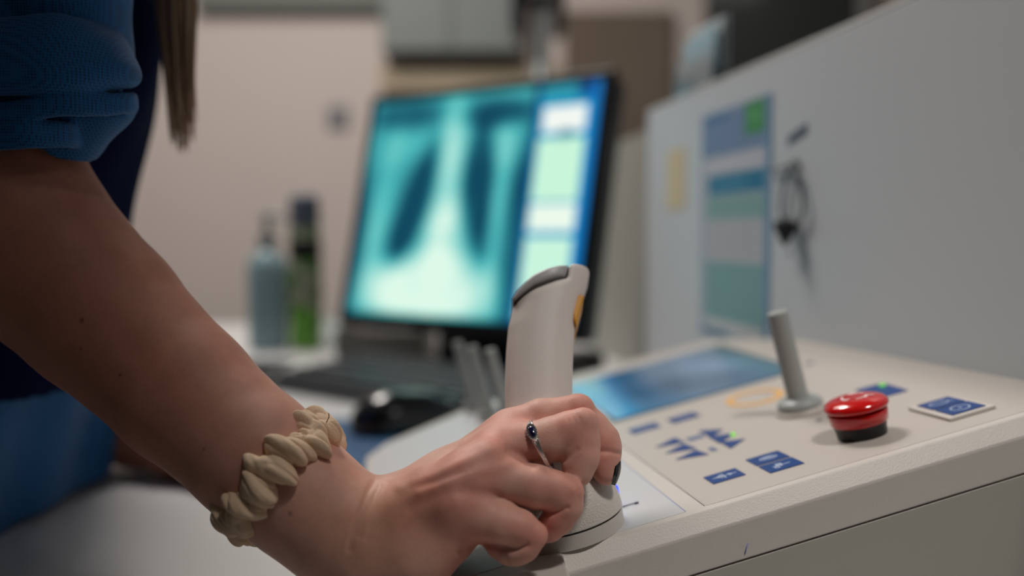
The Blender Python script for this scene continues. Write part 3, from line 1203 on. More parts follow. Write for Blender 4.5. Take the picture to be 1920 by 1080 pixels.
# --- the big joystick: gaiter dome, collar, grip
DC = (-.0560, .0170)
speck = mat('joystick_speckled', lin(208, 202, 194), .30, bump=.45, bscale=1300)
dome_prof = [(.0242, .0072)]
for k in range(17):
    a = k / 16 * math.radians(58)
    dome_prof.append((.0246 * math.cos(a) ** .85, .0076 + .0250 * math.sin(a)))
jb = lathe('joystick', dome_prof, speck, con, seg=96)
jb.location = (DC[0], DC[1], 0)
lathe('base_ring', [(.0238, T), (.0242, .0064)], rim_m, jb, seg=96)
lathe('seam', [(.0238, .0065), (.0238, .0071)], mat('seam_black', lin(60, 54, 50), .8), jb, seg=96)
top_h = dome_prof[-1][1]
colr = lathe('collar', [(.0125, top_h - .001), (.0155, top_h + .0008), (.0165, top_h + .002), (.0165, top_h + .006), (.0150, top_h + .0085), (.011, top_h + .012)], rim_m, jb, seg=64)
led = mat('led_blue', lin(40, 60, 255), .2, emit=lin(30, 70, 255), es=1.6)

#@@GRIP
# The grip leans away from the camera; its outline is drawn at its own distance and given real depth.
ga = np.asarray(CONSOLE @ Vector((DC[0], DC[1], top_h + .004)))      # foot of the grip
gt = W(1032, 545, .452)                                               # middle of its head
gz = unit(gt - ga)
gx = unit(RT - RT.dot(gz) * gz)
gy = np.cross(gz, gx)


def on_grip(x, y, off=0.0):
    r = ray(x, y)
    q = CAM + r * ((ga + gy * off - CAM).dot(gy) / r.dot(gy))
    return np.array([(q - ga).dot(gx), (q - ga).dot(gz)])


def poly_sdf(P, x, y):
    n = len(P)
    d = np.full(x.shape, 1e9)
    s = np.ones(x.shape)
    for i in range(n):
        a, b = P[i], P[(i + 1) % n]
        ex, ey = b[0] - a[0], b[1] - a[1]
        wx, wy = x - a[0], y - a[1]
        t = np.clip((wx * ex + wy * ey) / (ex * ex + ey * ey), 0, 1)
        d = np.minimum(d, (wx - t * ex) ** 2 + (wy - t * ey) ** 2)
        c1, c2, c3 = y >= a[1], y < b[1], ex * wy > ey * wx
        s = np.where((c1 & c2 & c3) | (~c1 & ~c2 & ~c3), -s, s)
    return s * np.sqrt(d)


def extrude_round(P, half, rnd, step, cut=None, gap=0):
    P = np.array(P)
    lo, hi = P.min(0) - .004, P.max(0) + .004
    xs = np.arange(lo[0], hi[0], step)
    zs = np.arange(lo[1], hi[1], step)
    ys = np.arange(-half - .004, half + .004, step)
    X2, Z2 = np.meshgrid(xs, zs, indexing='ij')
    d2 = poly_sdf(P, X2, Z2) + rnd
    dy = np.abs(ys) - half + rnd
    A = d2[:, None, :] + 0 * dy[None, :, None]
    B = dy[None, :, None] + 0 * A
    D = np.minimum(np.maximum(A, B), 0) + np.sqrt(np.maximum(A, 0) ** 2 + np.maximum(B, 0) ** 2) - rnd
    if cut is not None:
        X, Y, Z = np.meshgrid(xs, ys, zs, indexing='ij')
        D = cut(D, X, Y, Z)
    f = Field((xs[0], ys[0], zs[0]), (.001, .001, .001), step)
    f.D = D.astype(np.float32)
    V, Q = f.surface()
    return V, Q


def to_world_grip(V):
    return ga + V[:, [0]] * gx + V[:, [1]] * gy + V[:, [2]] * gz


CI = CONSOLE.inverted()


def to_joy(V):
    Wd = np.asarray(V) - CO
    L_ = np.stack([Wd @ D1, Wd @ D2, Wd @ NN], 1)
    return L_ - np.array([DC[0], DC[1], 0])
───
_TASK REQUIREMENTS:_
Transcribe the listing in full. Omit the pictures and keep every line exact.

_WRITTEN ANSWER:_
The Blender Python script for this scene continues. Write part 3, from line 1203 on. More parts follow. Write for Blender 4.5. Take the picture to be 1920 by 1080 pixels.
# --- the big joystick: gaiter dome, collar, grip
DC = (-.0560, .0170)
speck = mat('joystick_speckled', lin(208, 202, 194), .30, bump=.45, bscale=1300)
dome_prof = [(.0242, .0072)]
for k in range(17):
    a = k / 16 * math.radians(58)
    dome_prof.append((.0246 * math.cos(a) ** .85, .0076 + .0250 * math.sin(a)))
jb = lathe('joystick', dome_prof, speck, con, seg=96)
jb.location = (DC[0], DC[1], 0)
lathe('base_ring', [(.0238, T), (.0242, .0064)], rim_m, jb, seg=96)
lathe('seam', [(.0238, .0065), (.0238, .0071)], mat('seam_black', lin(60, 54, 50), .8), jb, seg=96)
top_h = dome_prof[-1][1]
colr = lathe('collar', [(.0125, top_h - .001), (.0155, top_h + .0008), (.0165, top_h + .002), (.0165, top_h + .006), (.0150, top_h + .0085), (.011, top_h + .012)], rim_m, jb, seg=64)
led = mat('led_blue', lin(40, 60, 255), .2, emit=lin(30, 70, 255), es=1.6)

#@@GRIP
# The grip leans away from the camera; its outline is drawn at its own distance and given real depth.
ga = np.asarray(CONSOLE @ Vector((DC[0], DC[1], top_h + .004)))      # foot of the grip
gt = W(1032, 545, .452)                                               # middle of its head
gz = unit(gt - ga)
gx = unit(RT - RT.dot(gz) * gz)
gy = np.cross(gz, gx)


def on_grip(x, y, off=0.0):
    r = ray(x, y)
    q = CAM + r * ((ga + gy * off - CAM).dot(gy) / r.dot(gy))
    return np.array([(q - ga).dot(gx), (q - ga).dot(gz)])


def poly_sdf(P, x, y):
    n = len(P)
    d = np.full(x.shape, 1e9)
    s = np.ones(x.shape)
    for i in range(n):
        a, b = P[i], P[(i + 1) % n]
        ex, ey = b[0] - a[0], b[1] - a[1]
        wx, wy = x - a[0], y - a[1]
        t = np.clip((wx * ex + wy * ey) / (ex * ex + ey * ey), 0, 1)
        d = np.minimum(d, (wx - t * ex) ** 2 + (wy - t * ey) ** 2)
        c1, c2, c3 = y >= a[1], y < b[1], ex * wy > ey * wx
        s = np.where((c1 & c2 & c3) | (~c1 & ~c2 & ~c3), -s, s)
    return s * np.sqrt(d)


def extrude_round(P, half, rnd, step, cut=None, gap=0):
    P = np.array(P)
    lo, hi = P.min(0) - .004, P.max(0) + .004
    xs = np.arange(lo[0], hi[0], step)
    zs = np.arange(lo[1], hi[1], step)
    ys = np.arange(-half - .004, half + .004, step)
    X2, Z2 = np.meshgrid(xs, zs, indexing='ij')
    d2 = poly_sdf(P, X2, Z2) + rnd
    dy = np.abs(ys) - half + rnd
    A = d2[:, None, :] + 0 * dy[None, :, None]
    B = dy[None, :, None] + 0 * A
    D = np.minimum(np.maximum(A, B), 0) + np.sqrt(np.maximum(A, 0) ** 2 + np.maximum(B, 0) ** 2) - rnd
    if cut is not None:
        X, Y, Z = np.meshgrid(xs, ys, zs, indexing='ij')
        D = cut(D, X, Y, Z)
    f = Field((xs[0], ys[0], zs[0]), (.001, .001, .001), step)
    f.D = D.astype(np.float32)
    V, Q = f.surface()
    return V, Q


def to_world_grip(V):
    return ga + V[:, [0]] * gx + V[:, [1]] * gy + V[:, [2]] * gz


CI = CONSOLE.inverted()


def to_joy(V):
    Wd = np.asarray(V) - CO
    L_ = np.stack([Wd @ D1, Wd @ D2, Wd @ NN], 1)
    return L_ - np.array([DC[0], DC[1], 0])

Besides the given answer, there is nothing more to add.